Challenge: Leave out the pictures and set down exactly the lines from the start of the listing through the one with "rnd = random.Random(7)", both included.

Recorded data:
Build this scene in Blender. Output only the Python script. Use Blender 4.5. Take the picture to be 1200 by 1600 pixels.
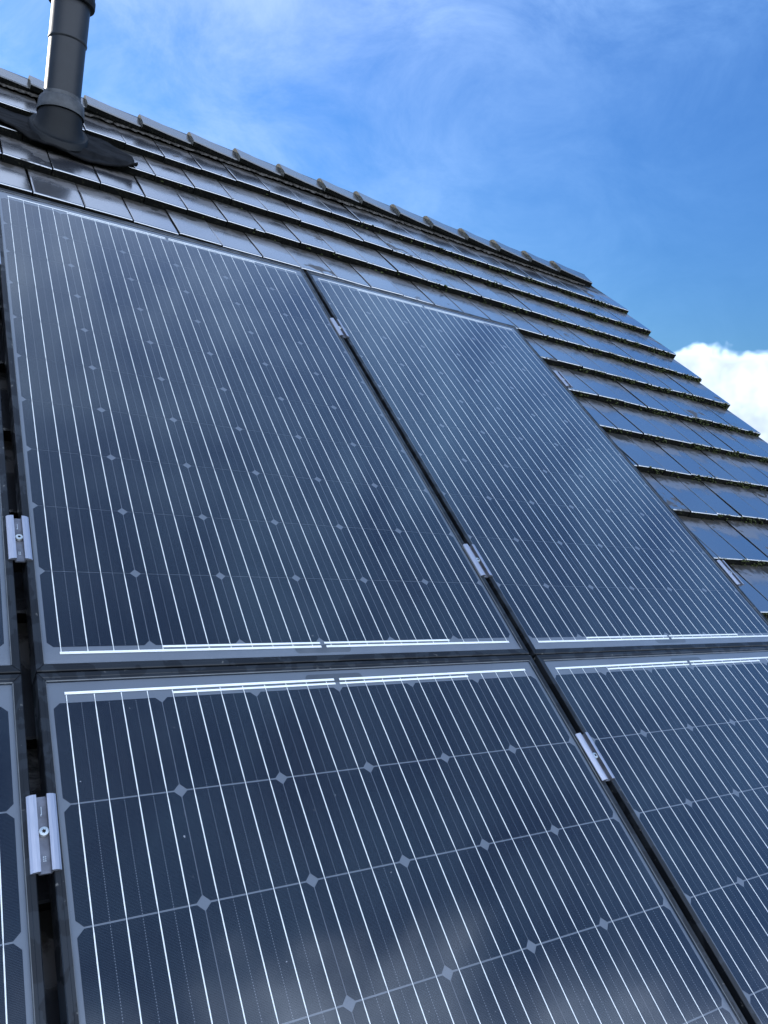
import bpy, bmesh, math, random
from mathutils import Vector, Matrix

# ------------------------------------------------------------------ clear
for o in list(bpy.data.objects):
    bpy.data.objects.remove(o, do_unlink=True)
scene = bpy.context.scene
COL = scene.collection
rnd = random.Random(7)

# ------------------------------------------------------------------ roof frame
# roof coordinates: u along the ridge, v up the slope, n out of the slope
PITCH = math.radians(36.0)
Z0 = 5.2
ROOF = Matrix.Translation((0, 0, Z0)) @ Matrix.Rotation(PITCH, 4, 'X')

# ------------------------------------------------------------------ camera
CR = ((0.83627876, -0.35460985, 0.41819815),
      (0.07126487, -0.6859453, -0.72415494),
      (0.54365352, 0.63539823, -0.54837026))
CP = Vector((-0.23572154, -0.80272961, 1.01805104))
cam_data = bpy.data.cameras.new('camera')
cam = bpy.data.objects.new('camera', cam_data)
COL.objects.link(cam)
right, down, fwd = (Vector(r) for r in CR)
m = Matrix.Identity(4)
for i in range(3):
    m[i][0], m[i][1], m[i][2], m[i][3] = right[i], -down[i], -fwd[i], CP[i]
cam.matrix_world = ROOF @ m
cam_data.sensor_fit = 'HORIZONTAL'
cam_data.sensor_width = 36.0
cam_data.lens = 36.0 * 1225.68 / 1200.0
cam_data.clip_start = 0.02
cam_data.clip_end = 5000
scene.camera = cam

# ------------------------------------------------------------------ sky, sun, exposure
SUN_EL = math.radians(21.0)
SUN_AZ = math.radians(-27.0)        # azimuth from +Y, clockwise towards +X
world = bpy.data.worlds.new('World')
scene.world = world
world.use_nodes = True
scene.view_settings.view_transform = 'Standard'
scene.view_settings.look = 'None'
scene.view_settings.gamma = 1.0
scene.view_settings.exposure = 1.38
scene.view_settings.use_curve_mapping = False


class N:
    """tiny node-tree helper"""
    def __init__(self, tree):
        self.t = tree
        self.n = tree.nodes
        self.l = tree.links

    def node(self, kind, **kw):
        x = self.n.new(kind)
        for k, v in kw.items():
            setattr(x, k, v)
        return x

    def put(self, sock, val):
        if isinstance(val, bpy.types.NodeSocket):
            self.l.new(val, sock)
        elif val is not None:
            if hasattr(sock.default_value, '__len__') and not hasattr(val, '__len__'):
                val = (val,) * len(sock.default_value)
            if hasattr(val, '__len__') and len(val) == 3 and len(sock.default_value) == 4:
                val = (*val, 1)
            sock.default_value = val

    def math(self, op, a, b=None, c=None, clamp=False):
        x = self.node('ShaderNodeMath', operation=op, use_clamp=clamp)
        for s, v in zip(x.inputs, (a, b, c)):
            if v is not None:
                self.put(s, v)
        return x.outputs[0]

    def vmath(self, op, a, b=None):
        x = self.node('ShaderNodeVectorMath', operation=op)
        self.put(x.inputs[0], a)
        if b is not None:
            self.put(x.inputs[1], b)
        return x.outputs['Value'] if op in ('DOT_PRODUCT', 'LENGTH') else x.outputs[0]

    def smooth(self, x, lo, hi):
        r = self.node('ShaderNodeMapRange', interpolation_type='SMOOTHSTEP')
        self.put(r.inputs['Value'], x)
        self.put(r.inputs['From Min'], lo)
        self.put(r.inputs['From Max'], hi)
        return r.outputs[0]

    def noise(self, vec, scale, detail=4, rough=0.55, distort=0.0):
        x = self.node('ShaderNodeTexNoise')
        self.put(x.inputs['Vector'], vec)
        self.put(x.inputs['Scale'], scale)
        self.put(x.inputs['Detail'], detail)
        self.put(x.inputs['Roughness'], rough)
        self.put(x.inputs['Distortion'], distort)
        return x.outputs[0]

    def mix(self, fac, a, b):
        x = self.node('ShaderNodeMix', data_type='RGBA')
        self.put(x.inputs[0], fac)
        self.put(x.inputs[6], a)
        self.put(x.inputs[7], b)
        return x.outputs[2]

    def xyz(self, vec):
        x = self.node('ShaderNodeSeparateXYZ')
        self.put(x.inputs[0], vec)
        return x.outputs

    def comb(self, x, y, z):
        c = self.node('ShaderNodeCombineXYZ')
        for s, v in zip(c.inputs, (x, y, z)):
            self.put(s, v)
        return c.outputs[0]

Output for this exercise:
Build this scene in Blender. Output only the Python script. Use Blender 4.5. Take the picture to be 1200 by 1600 pixels.
import bpy, bmesh, math, random
from mathutils import Vector, Matrix

# ------------------------------------------------------------------ clear
for o in list(bpy.data.objects):
    bpy.data.objects.remove(o, do_unlink=True)
scene = bpy.context.scene
COL = scene.collection
rnd = random.Random(7)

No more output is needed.